I minimized the amount of loose wire by sliding the soldered strips out of the casing, soldering, then sliding the casing back over both the strip and the wire. It was a little fiddly to get it all in there, but it does fit when using 28awg ribbon cable, and will definitely minimize breakage down the line.
"Ooze" Sections: Side-Light Pixels
I'm using side-light strips for the top "ooze" sections because I want a diffused look with a high pixel density. If the pixels are shining right at the viewer, each individual pixel is really visible. When they're indirect and shining down on the fabric, the viewer sees the reflected light rather than the direct light from the pixels. This makes the dress look like it's glowing magically rather than full of wires and technology.
More about pixel diffusion here
These strips are available in 60/m, 90/m or 120/m densities. I found the 90/m to be dense enough to give me smooth buttery animation without overloading the project with hundreds of lights.
For the double-sided "ooze" portions (along the neckline and under the bust line) I cut two strips, one for each side of the "vee" shape. I soldered the longer side up to a long ribbon cable wire, then spliced in a wire that was long enough to reach the far end of the vee. The "drip" portion will get soldered to the "out" end of the longer strip.
Once the pixels are correctly soldered and tested, slide the silicone sheath back over both the strip and the wire to keep it managed and out of the way.
Since the data is coming from different directions, one side of your vee will need to be mounted face-down in order for all the lights to be facing the same way. No problem: the strips look the same whether they're mounted face-up or face-down.
For the Neckline
The side-light strips don't bend easily around a curved neckline. In order to get them to fit the curves, I cut the pixels in the middle of my strip and soldered about an inch of ribbon cable between the two halves. Then I re-sealed the strip using clear heat shrink and hot glue with the wire stuffed inside the silicone casing. This gave me a nice bend that follows my neckline much better.
"Drip" Sections: 60/m NeoPixels
I used regular 60/m NeoPixels for my longer "drip" sections. I did some testing, and the lights move so quickly during the "drip" that a medium-density pixel strip still looks fantastic. The code is written for a single density of strip, but I found that mixing 60/m and 90/m pixels still looks completely realistic.
There are a few benefits to using these medium-density strips rather than the delicate 90/m side-light strips or the pricey 144/m strips that are available.
- The "drip" sections make up the majority of the pixels in this project. If I use 144/m it will almost double my power usage and also nearly double the cost of the lights.
- These strips will get flexed the most, since they're crossing my waistline. I want strips that are a little tougher and that will be able to stand up to being bent or sat upon. The side-light pixels are really breakable when flexed, and I've found that these 60/m pixels really do hold up better in costumes.

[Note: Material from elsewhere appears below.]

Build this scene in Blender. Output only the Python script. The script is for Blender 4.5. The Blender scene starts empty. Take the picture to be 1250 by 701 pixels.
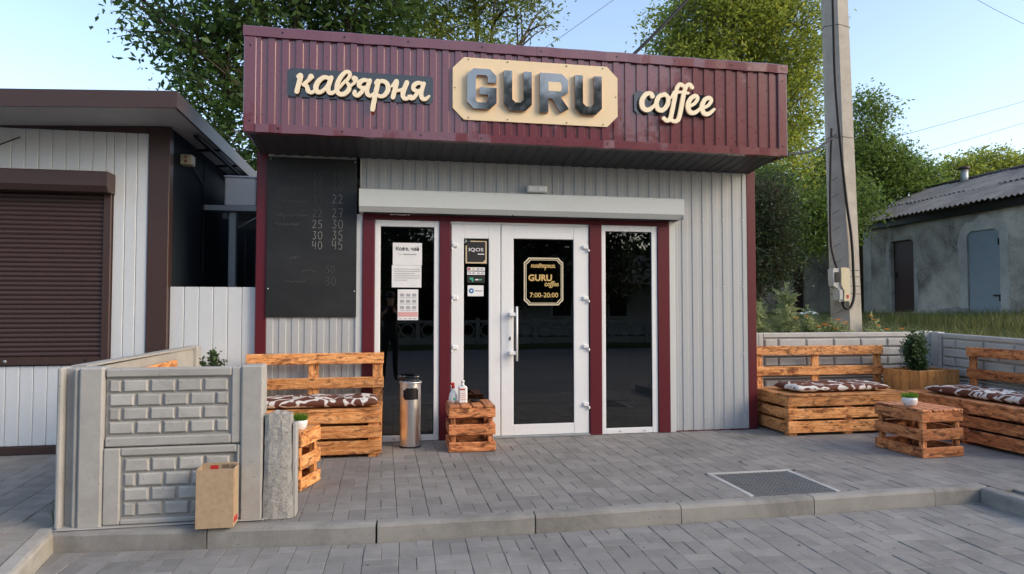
import bpy, bmesh, math, random
import numpy as np
from mathutils import Vector, Matrix
R = math.radians
random.seed(7); RNG = np.random.default_rng(11)
sc = bpy.context.scene
C = sc.collection

# ------------------------------------------------------------------ camera, sky, sun, exposure
CAM = Vector((0, -6.686, 1.30)); YAW = R(10.396); PITCH = R(1.945); FPX = 810 / 1250
cam_d = bpy.data.cameras.new('camera'); cam = bpy.data.objects.new('camera', cam_d); C.objects.link(cam)
cam.location = CAM; cam.rotation_euler = (math.pi/2 + PITCH, 0, -YAW)
cam_d.sensor_width = 36; cam_d.sensor_fit = 'HORIZONTAL'; cam_d.lens = 36 * FPX
cam_d.clip_start = .05; cam_d.clip_end = 2000
sc.camera = cam
SUN_EL, SUN_AZ = R(28), R(122)           # azimuth clockwise from +y; weak hazy light from the right behind the camera
world = bpy.data.worlds.new('World'); sc.world = world; world.use_nodes = True
wn = world.node_tree; wn.nodes.clear()
wo = wn.nodes.new('ShaderNodeOutputWorld'); bg = wn.nodes.new('ShaderNodeBackground'); sky = wn.nodes.new('ShaderNodeTexSky')
sky.sky_type = 'NISHITA'; sky.sun_disc = False; sky.sun_elevation = SUN_EL; sky.sun_rotation = SUN_AZ
sky.altitude = 100; sky.air_density = 1.0; sky.dust_density = 1.6; sky.ozone_density = 1.0
bg.inputs[1].default_value = .15
wn.links.new(sky.outputs[0], bg.inputs[0]); wn.links.new(bg.outputs[0], wo.inputs[0])
sl = bpy.data.lights.new('sun', 'SUN'); sun = bpy.data.objects.new('sun', sl); C.objects.link(sun)
sl.energy = .5; sl.angle = R(24); sl.color = (1, .86, .68)
sd = Vector((math.sin(SUN_AZ)*math.cos(SUN_EL), math.cos(SUN_AZ)*math.cos(SUN_EL), math.sin(SUN_EL)))
sun.rotation_euler = sd.to_track_quat('Z', 'Y').to_euler(); sun.location = sd * 40
vs = sc.view_settings; vs.view_transform = 'Standard'; vs.look = 'None'; vs.exposure = 1.26; vs.gamma = 1; vs.use_curve_mapping = False
vs.use_white_balance = True; vs.white_balance_temperature = 7000; vs.white_balance_tint = 11

# ------------------------------------------------------------------ helpers
W = {}                                   # world position of every object while it is being built
def thing(name, label, cat, loc=(0, 0, 0), group=None):
    o = bpy.data.objects.new(name, None); C.objects.link(o); o.empty_display_size = .1
    o.location = loc; W[o] = Vector(loc); o['label'] = label; o['category'] = cat
    if group: o['group'] = group
    return o
def tag(o, label, cat, group=None):
    o['label'] = label; o['category'] = cat
    if group: o['group'] = group
    return o
def structure(o): o['kind'] = 'structure'; return o
def link(name, me, mat, parent=None, loc=(0, 0, 0), rot=None):
    o = bpy.data.objects.new(name, me); C.objects.link(o)
    if mat and not me.materials: me.materials.append(mat)
    loc = Vector(loc); W[o] = loc
    if parent: o.parent = parent; o.location = loc - W[parent]
    else: o.location = loc
    if rot: o.rotation_euler = rot
    return o
def smooth(me, on=True): me.polygons.foreach_set('use_smooth', [on]*len(me.polygons))
def raw(name, vs_, fs, mat, parent=None, sm=False):
    """mesh from world coordinates, origin moved to the centre of its base"""
    a = np.array(vs_, float); lo, hi = a.min(0), a.max(0); c = Vector(((lo[0]+hi[0])/2, (lo[1]+hi[1])/2, lo[2]))
    me = bpy.data.meshes.new(name); me.from_pydata([tuple(v) for v in a - np.array(c)], [], fs); me.update()
    if sm: smooth(me)
    return link(name, me, mat, parent, c)
def fast(name, V, F, mat, parent=None, loc=(0, 0, 0), sm=False):
    """big mesh from numpy arrays; V (n,3), F (m,k)"""
    me = bpy.data.meshes.new(name); n, (m, k) = len(V), F.shape
    me.vertices.add(n); me.vertices.foreach_set('co', np.asarray(V, np.float32).ravel())
    me.loops.add(m*k); me.loops.foreach_set('vertex_index', np.asarray(F, np.int32).ravel())
    me.polygons.add(m); me.polygons.foreach_set('loop_start', np.arange(0, m*k, k, dtype=np.int32))
    me.update(calc_edges=True)
    if sm: smooth(me)
    return link(name, me, mat, parent, loc)
BOX = {}
def box_mesh(sx, sy, sz, b=0.0, seg=1):
    key = (round(sx, 4), round(sy, 4), round(sz, 4), round(b, 4), seg)
    if key not in BOX:
        bm = bmesh.new(); bmesh.ops.create_cube(bm, size=1); bmesh.ops.scale(bm, vec=(sx, sy, sz), verts=bm.verts)
        if b > 0: bmesh.ops.bevel(bm, geom=bm.edges[:], offset=min(b, .45*min(sx, sy, sz)), segments=seg, affect='EDGES', profile=.5)
        me = bpy.data.meshes.new('block'); bm.to_mesh(me); bm.free(); BOX[key] = me
    return BOX[key]
MESHMAT = {}
def box(name, x0, x1, y0, y1, z0, z1, mat, parent=None, b=.004, rot=None):
    me = box_mesh(x1-x0, y1-y0, z1-z0, b); key = (me.name, mat.name)
    if key not in MESHMAT:
        m2 = me.copy(); m2.name = name; m2.materials.clear(); m2.materials.append(mat); MESHMAT[key] = m2
    return link(name, MESHMAT[key], mat, parent, ((x0+x1)/2, (y0+y1)/2, (z0+z1)/2), rot)
def plank(name, x0, x1, y0, y1, z0, z1, mat, parent=None, b=.004, jit=.0015):
    """board whose grain (local x) follows its longest side"""
    sx, sy, sz = x1-x0, y1-y0, z1-z0; e = (0, 0, 0); d = (sx, sy, sz)
    if sy >= sx and sy >= sz: e = (0, 0, math.pi/2); d = (sy, sx, sz)
    elif sz >= sx: e = (0, -math.pi/2, 0); d = (sz, sy, sx)
    me = box_mesh(*d, b); key = (me.name, mat.name)
    if key not in MESHMAT:
        m2 = me.copy(); m2.name = name; m2.materials.clear(); m2.materials.append(mat); MESHMAT[key] = m2
    j = lambda s: random.uniform(-s, s)
    return link(name, MESHMAT[key], mat, parent, ((x0+x1)/2+j(jit), (y0+y1)/2+j(jit), (z0+z1)/2+j(jit)), (e[0]+j(.003), e[1]+j(.003), e[2]+j(.004)))
def tube_data(pts, rad, n=8, cap=True):
    P = [Vector(p) for p in pts]; V = []; F = []
    rad = [rad]*len(P) if isinstance(rad, (int, float)) else rad
    ref = None
    for i, p in enumerate(P):
        t = (P[min(i+1, len(P)-1)] - P[max(i-1, 0)]).normalized()
        if ref is None: ref = Vector((0, 0, 1)) if abs(t.z) < .9 else Vector((1, 0, 0))
        u = (ref - t*ref.dot(t)).normalized(); w = t.cross(u); ref = u
        for k in range(n):
            a = 2*math.pi*k/n; V.append(p + (u*math.cos(a) + w*math.sin(a))*rad[i])
    for i in range(len(P)-1):
        for k in range(n): F.append((i*n+k, i*n+(k+1) % n, (i+1)*n+(k+1) % n, (i+1)*n+k))
    if cap: F.append(tuple(range(n-1, -1, -1))); F.append(tuple(range((len(P)-1)*n, len(P)*n)))
    return V, F
def tubes(name, list_, mat, parent=None, n=8, sm=True):
    V, F = [], []
    for pts, rad in list_:
        v, f = tube_data(pts, rad, n); o = len(V); V += v; F += [tuple(i+o for i in q) for q in f]
    return raw(name, V, F, mat, parent, sm)
def lathe(name, prof, c, mat, parent=None, n=32, caps=True):
    V, F = [], []; m = len(prof)
    for r, z in prof:
        for k in range(n): a = 2*math.pi*k/n; V.append((c[0]+r*math.cos(a), c[1]+r*math.sin(a), c[2]+z))
    for i in range(m-1):
        for k in range(n): F.append((i*n+k, i*n+(k+1) % n, (i+1)*n+(k+1) % n, (i+1)*n+k))
    if caps: F.append(tuple(range(n-1, -1, -1))); F.append(tuple(range((m-1)*n, m*n)))
    o = raw(name, V, F, mat, parent, True); return o
def prism(name, poly, y0, y1, mat, parent=None):
    """polygon in x,z pushed from y0 (front) to y1"""
    n = len(poly); V = [(x, y0, z) for x, z in poly] + [(x, y1, z) for x, z in poly]
    F = [tuple(range(n)), tuple(range(2*n-1, n-1, -1))] + [(i, i+n, (i+1) % n+n, (i+1) % n) for i in range(n)]
    o = raw(name, V, F, mat, parent); bm = bmesh.new(); bm.from_mesh(o.data); bmesh.ops.recalc_face_normals(bm, faces=bm.faces); bm.to_mesh(o.data); bm.free()
    return o
def corrugated(name, x0, x1, z0, z1, y, mat, parent, pitch=.118, depth=.013, flat=.53, axis='x', off=0, y0=None, y1=None):
    """trapezoid sheet in the plane y, ribs upright, front towards -y"""
    prof = []; x = x0 - off
    while x < x1:
        for u, d in ((0, 0), (flat*pitch-.005, 0), (flat*pitch+.001, 1), (pitch-.006, 1), (pitch-.0001, 0)):
            prof.append((x+u, y - depth*(1-d)))
        x += pitch
    prof = [p for p in prof if x0 <= p[0] <= x1]
    prof = [(x0, prof[0][1])] + prof + [(x1, prof[-1][1])]
    zs = np.linspace(z0, z1, 5); n = len(prof)
    V = [(p[0], p[1], z) for z in zs for p in prof]
    F = [(j*n+i, j*n+i+1, (j+1)*n+i+1, (j+1)*n+i) for j in range(len(zs)-1) for i in range(n-1)]
    return raw(name, V, F, mat, parent)
# ---- lettering
def catmull(pts, k=8):
    P = [np.array(p, float) for p in pts]
    if len(P) < 3: return P
    out = []
    for i in range(len(P)-1):
        p0, p1, p2, p3 = P[max(i-1, 0)], P[i], P[i+1], P[min(i+2, len(P)-1)]
        for t in np.linspace(0, 1, k, endpoint=False):
            out.append(.5*((2*p1) + (-p0+p2)*t + (2*p0-5*p1+4*p2-p3)*t*t + (-p0+3*p1-3*p2+p3)*t**3))
    return out + [P[-1]]
def contour_mesh(name, strokes, step, extrude):
    """outline of a union of round strokes [(points, radius or radii)], filled and extruded; lies in x,z facing -y"""
    segs = []
    for pts, r in strokes:
        q = catmull(pts); rr = np.interp(np.linspace(0, 1, len(q)), np.linspace(0, 1, len(r)), r) if isinstance(r, (list, tuple)) else [r]*len(q)
        segs += [(q[i], q[i+1], rr[i], rr[i+1]) for i in range(len(q)-1)]
    A = np.array([s[0] for s in segs]); B = np.array([s[1] for s in segs]); ra = np.array([s[2] for s in segs]); rb = np.array([s[3] for s in segs])
    mr = max(ra.max(), rb.max()) + 2.5*step
    lo = np.minimum(A.min(0), B.min(0)) - mr; hi = np.maximum(A.max(0), B.max(0)) + mr
    xs = np.arange(lo[0], hi[0], step); ys = np.arange(lo[1], hi[1], step); X, Y = np.meshgrid(xs, ys)
    D = np.full(X.shape, 1e9)
    for a, b, r0, r1 in zip(A, B, ra, rb):
        ab = b-a; L = ab@ab + 1e-12; t = np.clip(((X-a[0])*ab[0] + (Y-a[1])*ab[1])/L, 0, 1)
        D = np.minimum(D, np.hypot(X-a[0]-t*ab[0], Y-a[1]-t*ab[1]) - (r0+(r1-r0)*t))
    D[D == 0] = 1e-9
    nxt = {}; pos = {}
    ny, nx = D.shape
    def ek(i, j, e):
        if e == 0: return ('h', i, j)
        if e == 2: return ('h', i+1, j)
        if e == 3: return ('v', i, j)
        return ('v', i, j+1)
    def pt(k):
        if k not in pos:
            t_, i, j = k; a = D[i, j]
            if t_ == 'h': b = D[i, j+1]; pos[k] = (xs[j]+step*a/(a-b), ys[i])
            else: b = D[i+1, j]; pos[k] = (xs[j], ys[i]+step*a/(a-b))
        return pos[k]
    T = {1: [(3, 0)], 2: [(0, 1)], 3: [(3, 1)], 4: [(1, 2)], 5: [(3, 2), (1, 0)], 6: [(0, 2)], 7: [(3, 2)], 8: [(2, 3)], 9: [(2, 0)],
         10: [(0, 3), (2, 1)], 11: [(2, 1)], 12: [(1, 3)], 13: [(1, 0)], 14: [(0, 3)]}
    S = D < 0; code = S[:-1, :-1]*1 + S[:-1, 1:]*2 + S[1:, 1:]*4 + S[1:, :-1]*8
    for i, j in zip(*np.nonzero((code > 0) & (code < 15))):
        for e0, e1 in T[int(code[i, j])]: nxt[ek(i, j, e0)] = ek(i, j, e1)
    cu = bpy.data.curves.new(name, 'CURVE'); cu.dimensions = '2D'; cu.fill_mode = 'BOTH'; cu.extrude = extrude
    while nxt:
        k0 = next(iter(nxt)); loop = []; k = k0
        while k in nxt: loop.append(pt(k)); k = nxt.pop(k)
        if len(loop) < 4: continue
        sp = cu.splines.new('POLY'); sp.points.add(len(loop)-1); sp.use_cyclic_u = True
        for p, (x, y) in zip(sp.points, loop): p.co = (x, y, 0, 1)
    return curve_mesh(cu)
def curve_mesh(cu):
    o = bpy.data.objects.new('tmp', cu); C.objects.link(o)
    dg = bpy.context.evaluated_depsgraph_get(); me = bpy.data.meshes.new_from_object(o.evaluated_get(dg))
    bpy.data.objects.remove(o)
    me.transform(Matrix.Rotation(math.pi/2, 4, 'X')); me.name = cu.name
    return me
def text_mesh(body, extrude=.0004, bold=0.0, italic=0.0):
    cu = bpy.data.curves.new('lettering', 'FONT'); cu.body = body; cu.size = 1; cu.extrude = extrude; cu.offset = bold; cu.shear = italic
    cu.align_x = 'CENTER'; cu.resolution_u = 3
    return curve_mesh(cu)
def fit(me, w, h, depth=None):
    a = np.array([v.co for v in me.vertices]); lo, hi = a.min(0), a.max(0)
    sx = w/(hi[0]-lo[0]); sz = h/(hi[2]-lo[2]) if h else sx; sy = (depth/(hi[1]-lo[1]) if depth else sx)
    me.transform(Matrix.Diagonal((sx, sy, sz, 1)) @ Matrix.Translation(-Vector(((lo[0]+hi[0])/2, (lo[1]+hi[1])/2, (lo[2]+hi[2])/2))))
    return me
def write(name, body, x, y, z, w, h, mat, parent, bold=0, italic=0):
    return link(name, fit(text_mesh(body, bold=bold, italic=italic), w, h, .0008), mat, parent, (x, y, z))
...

Solder about 1" of wire to the "out" end of the longer side of your ooze section vee. Connect the "in" end of your drip strip.
Once each section is assembled, and the wires are managed as neatly as possible, test your strip again. It's easy to pull wires out while you're futzing around. It's much easier to fix any broken joints now than it will be when the pixels are on the dress.
"Splat" Pixels: Slim NeoPixel Dots
The little drips where the lights appear to hit the ground are maybe the coolest part of this effect. They're also the most vulnerable: any lights in your hemline are going to get stretched, kicked, stepped on and tripped over. In my design, they also need to be sewn into the dress itself instead of attached to an underlayer -- though you could add them to a slip or hoop skirt depending on your build. My dress has a slit up the front so doesn't lend itself to undergarments, so I decided to attach them permanently.
I used one strand of Slim NeoPixel Dots for this part of the project. These are really tough LEDs. Each pixel is encased in resin with super flexy wires in between. I haven't managed to break one of these strands yet. I can also leave them in the dress for washing -- a little dunking isn't going to hurt them as long as you let them dry completely before powering again.
The "splat" strand attaches to the two rightmost pins on the bottom of the controller (as well as a power wire). I soldered on a long ribbon cable wire and put a 3-pin connector on the end so I can easily detach the the dress from the underdress.
We will be able to select which LED in this strand is associated with which drip in the code, so I didn't worry too much about exact placement. I just made sure there was some slack between the pixels to minimize any pulling.
I made a little slit in the fabric and slid the whole strip inside, then sewed it into place by feel through the lining of the dress. I didn't even have to detach the lining, I was able to get all the lights in place by pushing them around through the fabric.
I plan to change this arrangement a bit because the wire from the connector shows when I wear the dress. I will add another 3-pin connector up near the microcontroller and thread the whole wire down inside the lining, so I'll be able to plug it in someplace less obvious.
Once you're 100% sure all your strips are working, and your wires are as managed as you can get them, seal up the ends of all your strips by sliding a small piece of clear 3/4" or 1/2" heat shrink over the end of the strip, covering the wire connections. Fill the heat shrink up with hot glue, then use a heat gun to shrink it down while the glue is still wet. When the glue dries, your connections will be potted in glue and covered in plastic, and are much, MUCH less likely to break when they get pulled on.
Seal every single connection before attaching it to your costume.